For months, political strategists have known Herman Cain is a great public speaker. Last night he proved that he’s not bad at debating, either. Fox News’ South Carolina debate likely introduced the radio talk show host and former pizza chain CEO to a whole new audience. His performance won over Republican pollster Frank Luntz’s post-debate focus group. “Something very special happened this evening,” said Luntz amid rave reviews for Cain from the group.

Even before last night, Cain was popular with conservatives who remember him from the 1990s as an advocate against President Clinton’s health-care reform. He performed well against Clinton himself in a 1994 town hall meeting. He’s a business owner who turned around a failing franchise, Godfather’s Pizza, the kind of resume that appeals to Republicans now more than ever. His rhetorical style has been fine-tuned by years on the radio in Atlanta.

Cain has been slowly building on that reputation for the past few months, speaking at tea party rallies and conservative events around the country and winning people over with his memorable turns of phrase (for example, from the Conservative Political Action Conference this February: “Stupid people are ruining America.”).

The quick wit and economic acumen that put Cain in the spotlight were both on display last night. When asked why he would challenge former Massachusetts governor Mitt Romney after endorsing him in 2008, Cain quipped that “I’m running now because he did not win.” The Democratic National Committee felt compelled to send out a post-debate press release fact-checking Cain’s statement on gas prices.

Still, no matter how bright Cain shone last night, he has little chance of winning the nomination. While he has some personal money, he doesn’t have nearly enough cash to fund his own campaign. And fundraising could be tough for him in such a crowded field with lots of better known candidates running.
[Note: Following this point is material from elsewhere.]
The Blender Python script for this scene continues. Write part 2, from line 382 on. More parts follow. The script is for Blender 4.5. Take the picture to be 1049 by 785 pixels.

He also lost his only other major race — a 2004 primary against now-Sen. Johnny Isakson (R-Ga.). That kind of electoral record is not likely to inspire much confidence among major donors. (Read our full case against Herman Cain.) While he’s popular with tea party voters, their impact in early states will be diluted by open primaries in New Hampshire and South Carolina.

Cain is also still relatively unknown. While this debate undoubtedly helped change that a bit, he probably won’t be as lucky the next time around. On a field of second or third tier candidates, it was easy for Cain to stand out. In a debate with contenders who poll in the double digits, he’s not going to get as much screen time or support.

And while Cain’s strong finish is what focus group members appeared to remember, his performance was far from perfect. He stumbled on foreign policy, saying that when it came to Afghanistan he would rely on “the experts and their advice and their input.” In a debate with more seasoned candidates the gaps in his experience will be more apparent.

Once those names get in, Cain will likely be pushed to the sidelines. For today, however Cain is in the spotlight — and loving it.